While the invention has been described with reference to a preferred embodiment, it will be understood by those skilled in the art that various changes may be made and equivalents may be substituted for elements thereof without departing from the scope of the invention. In addition, many modifications may be made to adapt a particular situation or material to the teachings of the invention without departing from the essential scope thereof. Therefore, it is intended that the invention not be limited to the particular embodiment disclosed as the best mode contemplated for carrying out this invention, but that the invention will include all embodiments falling within the scope of the appended claims. [0027]

Claims

What is claimed is:

1. A method for the polymerization of metallic precursors in solution to form dense contiguous metal oxide films on substrate particles comprising the steps of:

providing a reaction solution comprising ethanol, phosphates, and metallic precursors;

adding metal substrate particles that are suspended in the reaction solution;

adding alcohols having three to seven carbon atoms to the reaction solution to raise the boiling point of the solution above the boiling point of ethanol, until the total alcohol content in the solution comprises up to about 75% of the reaction solution by weight;

increasing the temperature of the reaction solution to a temperature below the boiling point of the reaction solution;

adding water to the reaction solution, at a rate sufficient to polymerize the metallic precursors while avoiding the formation of a gel to deposit a contiguous metal oxide layer on surfaces of the suspended substrate particles; and

continuing to add water at a constant rate while sustaining the temperature of the reaction of the reaction solution at a temperature above the boiling point of ethanol and below the boiling point of the reaction solution until the polymerization of the metallic precursors is complete, thereby increasing the rate at which metal oxide coating is deposited on the surfaces of the metal particles.
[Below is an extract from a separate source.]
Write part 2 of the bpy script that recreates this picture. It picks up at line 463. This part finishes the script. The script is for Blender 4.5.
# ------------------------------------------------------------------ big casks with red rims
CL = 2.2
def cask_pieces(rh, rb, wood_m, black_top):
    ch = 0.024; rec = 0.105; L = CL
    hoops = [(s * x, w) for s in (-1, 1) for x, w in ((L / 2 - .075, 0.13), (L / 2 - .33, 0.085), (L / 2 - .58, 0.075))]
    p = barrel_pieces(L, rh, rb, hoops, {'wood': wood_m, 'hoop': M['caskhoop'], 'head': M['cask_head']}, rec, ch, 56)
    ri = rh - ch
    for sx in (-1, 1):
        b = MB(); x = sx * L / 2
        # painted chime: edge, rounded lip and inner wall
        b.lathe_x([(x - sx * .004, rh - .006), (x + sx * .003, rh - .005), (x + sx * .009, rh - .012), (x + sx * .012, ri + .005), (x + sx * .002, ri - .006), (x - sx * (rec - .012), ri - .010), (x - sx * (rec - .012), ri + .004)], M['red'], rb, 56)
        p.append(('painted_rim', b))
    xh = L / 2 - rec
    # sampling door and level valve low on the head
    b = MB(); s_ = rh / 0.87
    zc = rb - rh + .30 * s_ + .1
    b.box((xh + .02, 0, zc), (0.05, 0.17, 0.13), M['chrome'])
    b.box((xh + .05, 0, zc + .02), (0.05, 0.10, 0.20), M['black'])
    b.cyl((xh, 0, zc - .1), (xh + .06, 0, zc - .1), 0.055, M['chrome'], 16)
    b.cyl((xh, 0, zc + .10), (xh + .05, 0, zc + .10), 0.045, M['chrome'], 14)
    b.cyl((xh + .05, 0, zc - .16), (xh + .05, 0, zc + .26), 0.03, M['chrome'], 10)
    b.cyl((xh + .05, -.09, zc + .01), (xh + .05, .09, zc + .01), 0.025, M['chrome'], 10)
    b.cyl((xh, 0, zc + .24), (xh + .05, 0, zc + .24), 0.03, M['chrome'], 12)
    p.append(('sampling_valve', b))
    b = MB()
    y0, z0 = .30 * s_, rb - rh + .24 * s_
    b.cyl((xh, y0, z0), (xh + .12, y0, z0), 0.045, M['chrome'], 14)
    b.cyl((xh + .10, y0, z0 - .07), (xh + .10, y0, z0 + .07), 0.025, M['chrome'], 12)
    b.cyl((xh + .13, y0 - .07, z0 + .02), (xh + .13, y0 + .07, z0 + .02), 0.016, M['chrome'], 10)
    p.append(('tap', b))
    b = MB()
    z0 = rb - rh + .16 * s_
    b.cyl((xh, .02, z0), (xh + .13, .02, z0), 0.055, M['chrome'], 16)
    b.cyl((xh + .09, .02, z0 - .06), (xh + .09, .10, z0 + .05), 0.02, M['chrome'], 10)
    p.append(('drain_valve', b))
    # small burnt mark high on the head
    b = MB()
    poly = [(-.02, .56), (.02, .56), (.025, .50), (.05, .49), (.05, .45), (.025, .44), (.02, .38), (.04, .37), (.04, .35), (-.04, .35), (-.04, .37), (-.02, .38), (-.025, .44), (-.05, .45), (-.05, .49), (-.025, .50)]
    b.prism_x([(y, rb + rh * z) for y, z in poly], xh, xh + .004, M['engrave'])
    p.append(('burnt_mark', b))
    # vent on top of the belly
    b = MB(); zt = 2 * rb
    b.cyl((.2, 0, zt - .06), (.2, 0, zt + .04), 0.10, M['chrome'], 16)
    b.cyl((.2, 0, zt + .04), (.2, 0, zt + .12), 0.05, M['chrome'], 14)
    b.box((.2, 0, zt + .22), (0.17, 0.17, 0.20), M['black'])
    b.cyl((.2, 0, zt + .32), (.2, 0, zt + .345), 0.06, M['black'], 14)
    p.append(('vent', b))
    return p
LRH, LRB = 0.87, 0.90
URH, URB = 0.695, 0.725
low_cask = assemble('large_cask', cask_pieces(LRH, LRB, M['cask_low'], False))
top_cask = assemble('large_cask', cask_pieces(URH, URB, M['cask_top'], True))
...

2. The method of polymerization of claim 1 further including the additional step of stirring the solution while adding water to maintain the metal substrate particles in suspension.

3. The method of claim 1 wherein the step of adding alcohols to the reaction solution includes adding alcohols having three to five carbon atoms.

4. The method of claim 1 wherein the metallic precursors include at least one precursor selected from the group consisting of silicon precursors of silicon acetate, hydrolyzed titanium alkoxide, titanium chloride, aluminum isopropoxide, aluminum plus aluminum isopropoxide, aluminum chloride plus water, germanium oxide, and tin oxide.

5. The method of claim 1 wherein the metallic precursors are metal oxo-hydroxides.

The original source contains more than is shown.